— start MATERIAL PROVIDED —
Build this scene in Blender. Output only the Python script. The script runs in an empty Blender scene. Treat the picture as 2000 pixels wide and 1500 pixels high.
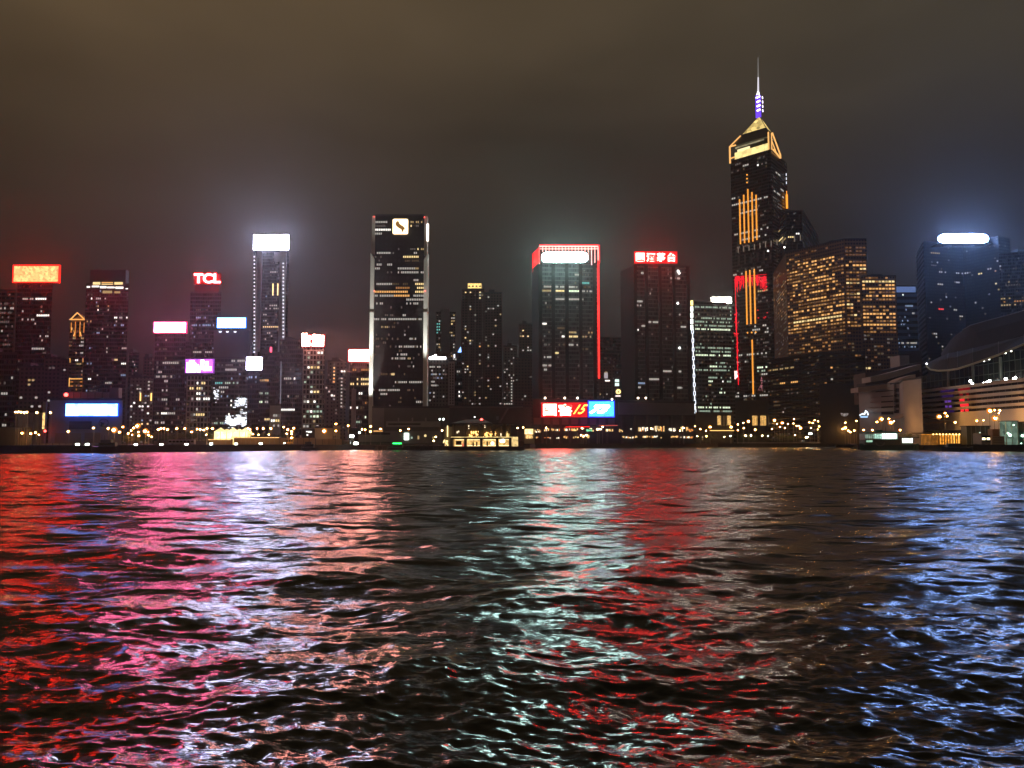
import bpy, bmesh, math, random
import numpy as np
from mathutils import Vector, Matrix
R = math.radians
random.seed(7)
SC = bpy.context.scene
COL = SC.collection

# ------------------------------------------------------------------ camera, sky, exposure
F, HOR, CAMH = 1600.0, 862.0, 5.0           # focal length and horizon in pixels of the 2000 px wide photograph
PITCH = math.atan((HOR - 750) / F)
cam = bpy.data.cameras.new('camera'); cam.sensor_width = 36; cam.lens = 36 * F / 2000
cam.clip_start = .1; cam.clip_end = 12000
co = bpy.data.objects.new('camera', cam); COL.objects.link(co)
co.location = (0, 0, CAMH); co.rotation_euler = (math.pi / 2 + PITCH, 0, 0)
SC.camera = co
SC.view_settings.view_transform = 'Standard'; SC.view_settings.look = 'None'
SC.view_settings.exposure = 0; SC.view_settings.gamma = 1
SC.cycles.use_denoising = True
try: SC.cycles.denoiser = 'OPENIMAGEDENOISE'
except Exception: pass
SC.cycles.max_bounces = 4; SC.cycles.diffuse_bounces = 1; SC.cycles.glossy_bounces = 3
SC.cycles.volume_bounces = 0; SC.cycles.transmission_bounces = 1; SC.cycles.transparent_max_bounces = 4
SC.cycles.use_light_tree = True
SC.cycles.caustics_reflective = True
SC.cycles.sample_clamp_direct = 0; SC.cycles.sample_clamp_indirect = 6

def nd(nt, t, x=0, y=0, **kw):
    n = nt.nodes.new(t)
    for k, v in kw.items(): setattr(n, k, v)
    return n
def math_(nt, op, a, b=None, clamp=False):
    n = nt.nodes.new('ShaderNodeMath'); n.operation = op; n.use_clamp = clamp
    for i, v in enumerate((a, b)):
        if v is None: continue
        if hasattr(v, 'is_linked'): nt.links.new(v, n.inputs[i])
        else: n.inputs[i].default_value = v
    return n.outputs[0]
def mixc(nt, f, a, b):
    n = nt.nodes.new('ShaderNodeMix'); n.data_type = 'RGBA'
    for i, v in ((0, f), (6, a), (7, b)):
        if hasattr(v, 'is_linked'): nt.links.new(v, n.inputs[i])
        else: n.inputs[i].default_value = v if i == 0 else (*v[:3], 1)
    return n.outputs[2]

w = bpy.data.worlds.new('World'); SC.world = w; w.use_nodes = True
nt = w.node_tree; nt.nodes.clear()
wo = nd(nt, 'ShaderNodeOutputWorld')
sky = nd(nt, 'ShaderNodeTexSky'); sky.sky_type = 'NISHITA'; sky.sun_disc = False
sky.sun_elevation = R(-8); sky.sun_rotation = R(200)
tc = nd(nt, 'ShaderNodeTexCoord')
mp = nd(nt, 'ShaderNodeMapping'); mp.inputs['Scale'].default_value = (1.6, 1.6, 4.5); mp.inputs['Location'].default_value = (2.2, .7, .35)
nt.links.new(tc.outputs['Generated'], mp.inputs[0])
nz = nd(nt, 'ShaderNodeTexNoise'); nz.inputs['Scale'].default_value = 1.15; nz.inputs['Detail'].default_value = 5; nz.inputs['Roughness'].default_value = .5
nt.links.new(mp.outputs[0], nz.inputs['Vector'])
sx = nd(nt, 'ShaderNodeSeparateXYZ'); nt.links.new(tc.outputs['Generated'], sx.inputs[0])
# low cloud lit from below by the city: brown overhead and to the left, greyer and darker toward the right
el = math_(nt, 'POWER', math_(nt, 'MULTIPLY', math_(nt, 'MAXIMUM', sx.outputs[2], 0.0), 2.0, True), 1.8)
cl = mixc(nt, el, (.008, .007, .008), (.112, .074, .037))
side = math_(nt, 'MULTIPLY_ADD', sx.outputs[0], 1.1); side.node.inputs[2].default_value = .5; side.node.use_clamp = True
cl = mixc(nt, side, cl, mixc(nt, el, (.007, .008, .012), (.060, .048, .032)))
cv = nd(nt, 'ShaderNodeMapRange'); cv.inputs[1].default_value = .3; cv.inputs[2].default_value = .72
cv.inputs[3].default_value = .6; cv.inputs[4].default_value = 1.3
nt.links.new(nz.outputs[0], cv.inputs[0])
vs = nd(nt, 'ShaderNodeVectorMath', operation='SCALE'); nt.links.new(cl, vs.inputs[0]); nt.links.new(cv.outputs[0], vs.inputs[3])
b1 = nd(nt, 'ShaderNodeBackground'); nt.links.new(vs.outputs[0], b1.inputs[0]); b1.inputs[1].default_value = 1.0
b2 = nd(nt, 'ShaderNodeBackground'); nt.links.new(sky.outputs[0], b2.inputs[0]); b2.inputs[1].default_value = .05
ad = nd(nt, 'ShaderNodeAddShader'); nt.links.new(b1.outputs[0], ad.inputs[0]); nt.links.new(b2.outputs[0], ad.inputs[1])
nt.links.new(ad.outputs[0], wo.inputs[0])

# ------------------------------------------------------------------ pixel geometry
CP_, SP_ = math.cos(PITCH), math.sin(PITCH)
def ray(px, py):
    u = (px - 1000) / F; v = (750 - py) / F
    return Vector((u, CP_ - v * SP_, SP_ + v * CP_))
def P(px, py, Y):
    d = ray(px, py); t = Y / d.y
    return Vector((d.x * t, Y, CAMH + d.z * t))
def hit(px, py, A, B):
    """where the sight line of a pixel meets the vertical plane through A and B"""
    d = ray(px, py); n = Vector((B.y - A.y, A.x - B.x, 0))
    t = (A.x * n.x + A.y * n.y) / (d.x * n.x + d.y * n.y)
    return Vector((d.x * t, d.y * t, CAMH + d.z * t))
GZ = 3.0                                     # level of the quay and the streets

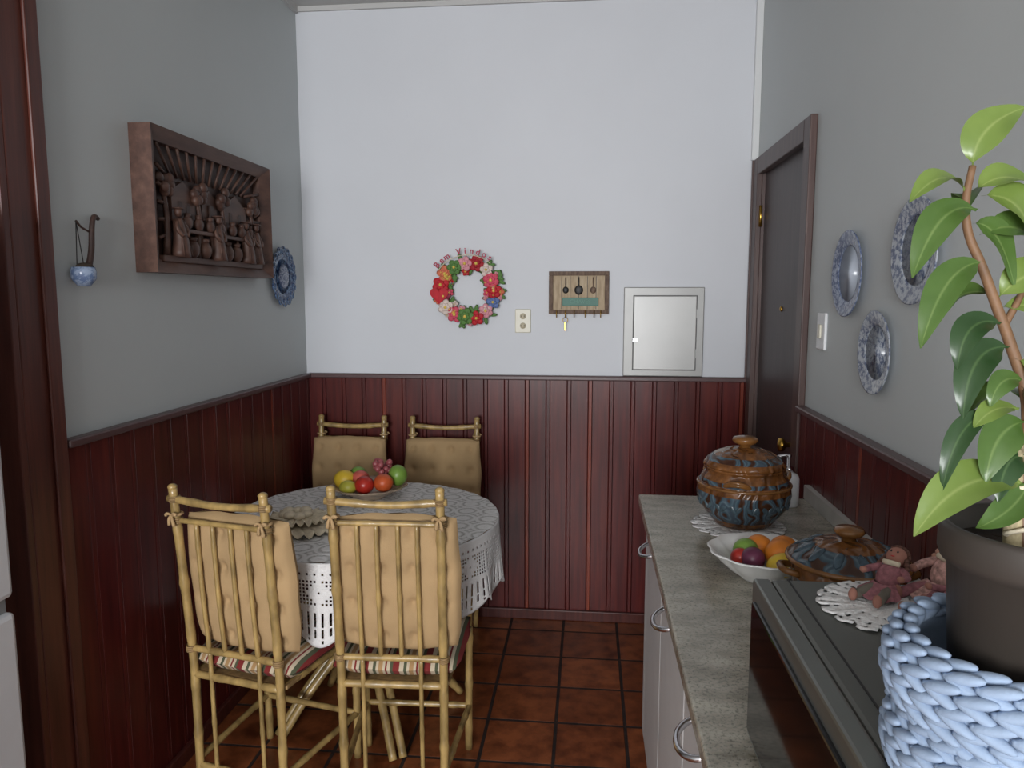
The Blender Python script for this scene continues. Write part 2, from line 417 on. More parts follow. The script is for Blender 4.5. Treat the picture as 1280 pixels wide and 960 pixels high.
— end MATERIAL PROVIDED —
Write out the material above once more, exactly as it reads, with no pictures.

**SOLUTION TO THIS TASK**
Build this scene in Blender. Output only the Python script. The script runs in an empty Blender scene. Treat the picture as 2000 pixels wide and 1500 pixels high.
import bpy, bmesh, math, random
import numpy as np
from mathutils import Vector, Matrix
R = math.radians
random.seed(7)
SC = bpy.context.scene
COL = SC.collection

# ------------------------------------------------------------------ camera, sky, exposure
F, HOR, CAMH = 1600.0, 862.0, 5.0           # focal length and horizon in pixels of the 2000 px wide photograph
PITCH = math.atan((HOR - 750) / F)
cam = bpy.data.cameras.new('camera'); cam.sensor_width = 36; cam.lens = 36 * F / 2000
cam.clip_start = .1; cam.clip_end = 12000
co = bpy.data.objects.new('camera', cam); COL.objects.link(co)
co.location = (0, 0, CAMH); co.rotation_euler = (math.pi / 2 + PITCH, 0, 0)
SC.camera = co
SC.view_settings.view_transform = 'Standard'; SC.view_settings.look = 'None'
SC.view_settings.exposure = 0; SC.view_settings.gamma = 1
SC.cycles.use_denoising = True
try: SC.cycles.denoiser = 'OPENIMAGEDENOISE'
except Exception: pass
SC.cycles.max_bounces = 4; SC.cycles.diffuse_bounces = 1; SC.cycles.glossy_bounces = 3
SC.cycles.volume_bounces = 0; SC.cycles.transmission_bounces = 1; SC.cycles.transparent_max_bounces = 4
SC.cycles.use_light_tree = True
SC.cycles.caustics_reflective = True
SC.cycles.sample_clamp_direct = 0; SC.cycles.sample_clamp_indirect = 6

def nd(nt, t, x=0, y=0, **kw):
    n = nt.nodes.new(t)
    for k, v in kw.items(): setattr(n, k, v)
    return n
def math_(nt, op, a, b=None, clamp=False):
    n = nt.nodes.new('ShaderNodeMath'); n.operation = op; n.use_clamp = clamp
    for i, v in enumerate((a, b)):
        if v is None: continue
        if hasattr(v, 'is_linked'): nt.links.new(v, n.inputs[i])
        else: n.inputs[i].default_value = v
    return n.outputs[0]
def mixc(nt, f, a, b):
    n = nt.nodes.new('ShaderNodeMix'); n.data_type = 'RGBA'
    for i, v in ((0, f), (6, a), (7, b)):
        if hasattr(v, 'is_linked'): nt.links.new(v, n.inputs[i])
        else: n.inputs[i].default_value = v if i == 0 else (*v[:3], 1)
    return n.outputs[2]

w = bpy.data.worlds.new('World'); SC.world = w; w.use_nodes = True
nt = w.node_tree; nt.nodes.clear()
wo = nd(nt, 'ShaderNodeOutputWorld')
sky = nd(nt, 'ShaderNodeTexSky'); sky.sky_type = 'NISHITA'; sky.sun_disc = False
sky.sun_elevation = R(-8); sky.sun_rotation = R(200)
tc = nd(nt, 'ShaderNodeTexCoord')
mp = nd(nt, 'ShaderNodeMapping'); mp.inputs['Scale'].default_value = (1.6, 1.6, 4.5); mp.inputs['Location'].default_value = (2.2, .7, .35)
nt.links.new(tc.outputs['Generated'], mp.inputs[0])
nz = nd(nt, 'ShaderNodeTexNoise'); nz.inputs['Scale'].default_value = 1.15; nz.inputs['Detail'].default_value = 5; nz.inputs['Roughness'].default_value = .5
nt.links.new(mp.outputs[0], nz.inputs['Vector'])
sx = nd(nt, 'ShaderNodeSeparateXYZ'); nt.links.new(tc.outputs['Generated'], sx.inputs[0])
# low cloud lit from below by the city: brown overhead and to the left, greyer and darker toward the right
el = math_(nt, 'POWER', math_(nt, 'MULTIPLY', math_(nt, 'MAXIMUM', sx.outputs[2], 0.0), 2.0, True), 1.8)
cl = mixc(nt, el, (.008, .007, .008), (.112, .074, .037))
side = math_(nt, 'MULTIPLY_ADD', sx.outputs[0], 1.1); side.node.inputs[2].default_value = .5; side.node.use_clamp = True
cl = mixc(nt, side, cl, mixc(nt, el, (.007, .008, .012), (.060, .048, .032)))
cv = nd(nt, 'ShaderNodeMapRange'); cv.inputs[1].default_value = .3; cv.inputs[2].default_value = .72
cv.inputs[3].default_value = .6; cv.inputs[4].default_value = 1.3
nt.links.new(nz.outputs[0], cv.inputs[0])
vs = nd(nt, 'ShaderNodeVectorMath', operation='SCALE'); nt.links.new(cl, vs.inputs[0]); nt.links.new(cv.outputs[0], vs.inputs[3])
b1 = nd(nt, 'ShaderNodeBackground'); nt.links.new(vs.outputs[0], b1.inputs[0]); b1.inputs[1].default_value = 1.0
b2 = nd(nt, 'ShaderNodeBackground'); nt.links.new(sky.outputs[0], b2.inputs[0]); b2.inputs[1].default_value = .05
ad = nd(nt, 'ShaderNodeAddShader'); nt.links.new(b1.outputs[0], ad.inputs[0]); nt.links.new(b2.outputs[0], ad.inputs[1])
nt.links.new(ad.outputs[0], wo.inputs[0])

# ------------------------------------------------------------------ pixel geometry
CP_, SP_ = math.cos(PITCH), math.sin(PITCH)
def ray(px, py):
    u = (px - 1000) / F; v = (750 - py) / F
    return Vector((u, CP_ - v * SP_, SP_ + v * CP_))
def P(px, py, Y):
    d = ray(px, py); t = Y / d.y
    return Vector((d.x * t, Y, CAMH + d.z * t))
def hit(px, py, A, B):
    """where the sight line of a pixel meets the vertical plane through A and B"""
    d = ray(px, py); n = Vector((B.y - A.y, A.x - B.x, 0))
    t = (A.x * n.x + A.y * n.y) / (d.x * n.x + d.y * n.y)
    return Vector((d.x * t, d.y * t, CAMH + d.z * t))
GZ = 3.0                                     # level of the quay and the streets

The Blender Python script for this scene continues. Write part 2, from line 417 on. More parts follow. The script is for Blender 4.5. Treat the picture as 1280 pixels wide and 960 pixels high.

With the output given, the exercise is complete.